Il nous fait visiter les abords de son village flottant ainsi que leur élevage d’oiseaux destinés à la pêche. Je comprends au fil des discussions, qu’ils vivent dans une extrême précarité. Sa communauté vit uniquement de la pêche et dépend entièrement d’un écosystème qui se dégrade peu à peu sous leurs yeux. La pollution du lac et les sécheresses à répétition feraient alors baisser considérablement le niveau du lac et réduirait ainsi la population de la faune sauvage. Les poissons s’épuisent et les oiseaux s’envolent vers des eaux plus pures et peuplées de ressources halieutiques. Cette situation ne leur permet pas de pouvoir se développer et ne leur donne aucune perspective de changement possible.

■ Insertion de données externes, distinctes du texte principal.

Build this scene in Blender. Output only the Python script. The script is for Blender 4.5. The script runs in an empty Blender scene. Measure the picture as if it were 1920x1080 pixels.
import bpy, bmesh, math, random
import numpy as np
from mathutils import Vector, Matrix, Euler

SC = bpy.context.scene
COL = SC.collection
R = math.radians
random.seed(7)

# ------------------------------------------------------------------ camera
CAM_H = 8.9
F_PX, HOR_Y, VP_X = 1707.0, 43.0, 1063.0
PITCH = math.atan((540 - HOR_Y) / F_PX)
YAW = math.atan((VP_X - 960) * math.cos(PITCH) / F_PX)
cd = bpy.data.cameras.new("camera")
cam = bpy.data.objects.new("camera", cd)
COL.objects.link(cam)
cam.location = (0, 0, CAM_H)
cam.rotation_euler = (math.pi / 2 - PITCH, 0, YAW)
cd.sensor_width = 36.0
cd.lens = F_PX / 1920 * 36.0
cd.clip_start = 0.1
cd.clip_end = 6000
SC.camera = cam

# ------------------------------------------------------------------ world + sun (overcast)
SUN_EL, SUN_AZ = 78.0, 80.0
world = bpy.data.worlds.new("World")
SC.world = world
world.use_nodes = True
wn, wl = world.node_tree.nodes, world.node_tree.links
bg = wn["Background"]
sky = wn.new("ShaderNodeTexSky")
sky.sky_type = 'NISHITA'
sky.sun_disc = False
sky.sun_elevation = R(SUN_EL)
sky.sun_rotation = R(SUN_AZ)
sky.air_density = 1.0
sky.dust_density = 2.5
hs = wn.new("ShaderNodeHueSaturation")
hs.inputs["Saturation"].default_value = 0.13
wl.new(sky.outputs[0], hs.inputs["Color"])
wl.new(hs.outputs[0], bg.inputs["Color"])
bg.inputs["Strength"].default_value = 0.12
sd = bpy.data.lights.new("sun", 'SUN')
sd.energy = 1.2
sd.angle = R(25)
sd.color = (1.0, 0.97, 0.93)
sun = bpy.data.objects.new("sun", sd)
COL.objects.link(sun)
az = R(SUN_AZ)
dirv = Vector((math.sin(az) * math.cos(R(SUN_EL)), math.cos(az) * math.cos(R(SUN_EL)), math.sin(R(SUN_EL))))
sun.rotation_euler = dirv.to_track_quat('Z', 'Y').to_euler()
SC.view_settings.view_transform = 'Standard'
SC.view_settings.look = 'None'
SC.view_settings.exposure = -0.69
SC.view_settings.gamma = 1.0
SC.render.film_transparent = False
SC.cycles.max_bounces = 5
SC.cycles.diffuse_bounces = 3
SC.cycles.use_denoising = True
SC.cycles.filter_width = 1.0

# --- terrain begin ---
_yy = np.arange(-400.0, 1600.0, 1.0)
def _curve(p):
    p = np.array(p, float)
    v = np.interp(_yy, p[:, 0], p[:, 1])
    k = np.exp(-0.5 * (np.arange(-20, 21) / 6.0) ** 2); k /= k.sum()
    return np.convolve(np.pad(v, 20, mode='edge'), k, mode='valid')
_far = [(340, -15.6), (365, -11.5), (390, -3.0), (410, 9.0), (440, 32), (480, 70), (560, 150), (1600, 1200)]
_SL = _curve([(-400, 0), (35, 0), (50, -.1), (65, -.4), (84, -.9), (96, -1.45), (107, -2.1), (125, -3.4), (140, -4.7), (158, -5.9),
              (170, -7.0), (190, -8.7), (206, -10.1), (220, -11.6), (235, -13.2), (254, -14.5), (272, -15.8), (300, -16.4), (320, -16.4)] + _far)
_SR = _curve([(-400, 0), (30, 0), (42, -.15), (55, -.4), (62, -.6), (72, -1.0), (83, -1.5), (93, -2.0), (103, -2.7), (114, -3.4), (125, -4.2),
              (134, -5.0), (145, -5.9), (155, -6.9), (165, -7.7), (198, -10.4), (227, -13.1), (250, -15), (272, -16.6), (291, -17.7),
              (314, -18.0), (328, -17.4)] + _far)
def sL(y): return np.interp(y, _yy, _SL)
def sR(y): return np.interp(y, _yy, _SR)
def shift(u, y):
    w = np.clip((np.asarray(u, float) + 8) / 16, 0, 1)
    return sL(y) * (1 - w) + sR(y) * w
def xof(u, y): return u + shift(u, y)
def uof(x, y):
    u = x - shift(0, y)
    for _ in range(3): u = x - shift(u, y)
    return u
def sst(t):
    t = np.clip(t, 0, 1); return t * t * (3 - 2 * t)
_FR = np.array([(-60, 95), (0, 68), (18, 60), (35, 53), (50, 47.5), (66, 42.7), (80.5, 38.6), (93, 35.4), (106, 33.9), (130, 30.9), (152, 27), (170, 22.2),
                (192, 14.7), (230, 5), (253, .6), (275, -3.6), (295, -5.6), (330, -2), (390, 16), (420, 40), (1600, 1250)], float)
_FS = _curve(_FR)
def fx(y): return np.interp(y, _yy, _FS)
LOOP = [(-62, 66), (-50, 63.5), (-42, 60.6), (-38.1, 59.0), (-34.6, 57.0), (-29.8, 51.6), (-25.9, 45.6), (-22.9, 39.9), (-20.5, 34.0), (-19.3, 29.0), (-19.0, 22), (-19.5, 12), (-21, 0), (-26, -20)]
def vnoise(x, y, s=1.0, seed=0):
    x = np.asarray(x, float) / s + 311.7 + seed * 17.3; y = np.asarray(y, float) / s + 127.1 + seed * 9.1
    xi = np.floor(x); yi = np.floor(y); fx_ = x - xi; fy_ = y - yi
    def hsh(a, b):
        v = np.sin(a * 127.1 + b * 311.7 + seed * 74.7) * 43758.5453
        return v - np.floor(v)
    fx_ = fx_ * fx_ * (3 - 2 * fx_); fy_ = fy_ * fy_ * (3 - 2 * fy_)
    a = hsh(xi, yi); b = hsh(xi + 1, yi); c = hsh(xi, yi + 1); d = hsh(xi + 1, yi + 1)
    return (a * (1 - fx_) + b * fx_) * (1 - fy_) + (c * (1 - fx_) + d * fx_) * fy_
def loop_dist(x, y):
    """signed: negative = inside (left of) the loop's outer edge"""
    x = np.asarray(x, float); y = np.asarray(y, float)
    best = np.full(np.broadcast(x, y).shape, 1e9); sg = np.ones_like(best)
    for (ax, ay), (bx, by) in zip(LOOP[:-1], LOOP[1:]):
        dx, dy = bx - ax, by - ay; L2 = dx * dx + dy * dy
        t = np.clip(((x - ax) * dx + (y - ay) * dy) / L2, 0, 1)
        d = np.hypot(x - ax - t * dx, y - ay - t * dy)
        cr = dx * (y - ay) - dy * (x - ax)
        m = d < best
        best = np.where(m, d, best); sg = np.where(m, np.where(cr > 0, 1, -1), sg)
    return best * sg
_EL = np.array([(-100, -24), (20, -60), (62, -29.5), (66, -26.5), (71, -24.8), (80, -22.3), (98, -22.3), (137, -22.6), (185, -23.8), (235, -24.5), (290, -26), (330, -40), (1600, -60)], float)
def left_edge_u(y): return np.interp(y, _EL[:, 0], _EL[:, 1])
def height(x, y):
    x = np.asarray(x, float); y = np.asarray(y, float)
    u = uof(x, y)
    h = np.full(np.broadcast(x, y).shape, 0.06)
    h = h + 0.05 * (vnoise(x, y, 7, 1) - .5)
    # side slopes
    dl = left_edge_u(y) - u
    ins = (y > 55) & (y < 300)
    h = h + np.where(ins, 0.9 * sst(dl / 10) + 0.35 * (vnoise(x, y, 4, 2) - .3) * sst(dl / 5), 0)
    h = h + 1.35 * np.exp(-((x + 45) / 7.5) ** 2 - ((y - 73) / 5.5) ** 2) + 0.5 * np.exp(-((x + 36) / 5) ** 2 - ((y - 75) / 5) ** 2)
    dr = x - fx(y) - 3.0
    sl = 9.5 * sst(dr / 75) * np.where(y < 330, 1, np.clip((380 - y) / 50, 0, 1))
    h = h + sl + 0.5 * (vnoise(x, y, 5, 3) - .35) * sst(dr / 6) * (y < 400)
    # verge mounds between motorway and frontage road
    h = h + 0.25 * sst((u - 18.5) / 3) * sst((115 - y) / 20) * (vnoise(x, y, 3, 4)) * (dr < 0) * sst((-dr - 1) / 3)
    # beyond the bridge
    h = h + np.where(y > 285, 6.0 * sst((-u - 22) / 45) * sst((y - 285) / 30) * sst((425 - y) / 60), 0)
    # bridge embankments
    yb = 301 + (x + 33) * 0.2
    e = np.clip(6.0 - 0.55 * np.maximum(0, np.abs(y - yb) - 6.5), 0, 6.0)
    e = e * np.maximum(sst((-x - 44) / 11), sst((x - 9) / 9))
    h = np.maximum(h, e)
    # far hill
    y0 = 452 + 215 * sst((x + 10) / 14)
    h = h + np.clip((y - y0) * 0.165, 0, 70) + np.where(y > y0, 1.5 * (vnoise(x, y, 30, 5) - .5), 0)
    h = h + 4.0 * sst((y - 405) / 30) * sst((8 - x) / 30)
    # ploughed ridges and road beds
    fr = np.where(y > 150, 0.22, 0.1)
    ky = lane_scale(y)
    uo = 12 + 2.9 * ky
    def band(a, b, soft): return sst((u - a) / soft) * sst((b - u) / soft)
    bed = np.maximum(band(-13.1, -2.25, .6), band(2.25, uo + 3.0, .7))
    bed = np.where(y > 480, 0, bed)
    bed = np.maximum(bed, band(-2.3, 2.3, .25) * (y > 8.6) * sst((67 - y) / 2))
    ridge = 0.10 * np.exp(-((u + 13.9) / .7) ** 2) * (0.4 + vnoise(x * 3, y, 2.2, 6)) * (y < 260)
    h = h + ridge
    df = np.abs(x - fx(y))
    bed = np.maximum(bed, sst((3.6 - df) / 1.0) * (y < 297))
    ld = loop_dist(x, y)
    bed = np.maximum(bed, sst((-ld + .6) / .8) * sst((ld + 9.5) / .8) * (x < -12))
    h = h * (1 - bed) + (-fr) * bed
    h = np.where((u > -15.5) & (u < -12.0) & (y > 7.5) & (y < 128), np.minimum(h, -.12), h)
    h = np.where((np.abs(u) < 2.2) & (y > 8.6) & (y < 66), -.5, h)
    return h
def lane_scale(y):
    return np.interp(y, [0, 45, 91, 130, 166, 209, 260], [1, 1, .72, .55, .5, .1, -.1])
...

L’atmosphère de ce lac est particulière, cette lumière et ces couleurs me troublent. En fin de journée, un groupe d’enfants vient nous saluer. Ils voguent et se déplacent de foyer en foyer sur des couvercles de caisses de poisson usagées. Le temps y est comme ralenti par la lenteur des déplacements de chacun. Ces visions d’un autre monde m’amènent à penser, qu’en raison de l’évolution du climat, un jour, ce pourrait être le nôtre. Les descendants de Noé ont sûrement des choses à nous apprendre, car nous n’aurons peut-être un jour plus d’autres choix que de vivre également les pieds dans l’eau.
Marqué par l’histoire et le destin tragique de ce peuple de l’eau, je file un peu plus au sud en direction de la mer d’Arabie, des idées, des envies et des projets plein la tête. Dans ma petite chambre humide de Karachi, dans l’attente de mon vol retour, je me remémore ces trois mois passés à sillonner les pistes du « Pays des Purs », dit Pakistan (en Ourdou).
Je suis arrivé ici vierge de toutes pratiques photographiques sans m’attendre à des résultats concluants. Je repartirai finalement avec une série, un prix (N.D.L.R. 3e prix Visual Storytelling de The Independant Photographer) et des reportages en cours de préparation. Ma passion naissante pour la photo, les histoires vécues et entendues, ainsi que mes rencontres faites ici ont forgé mon envie de poursuivre ma quête d’images et de récits authentiques.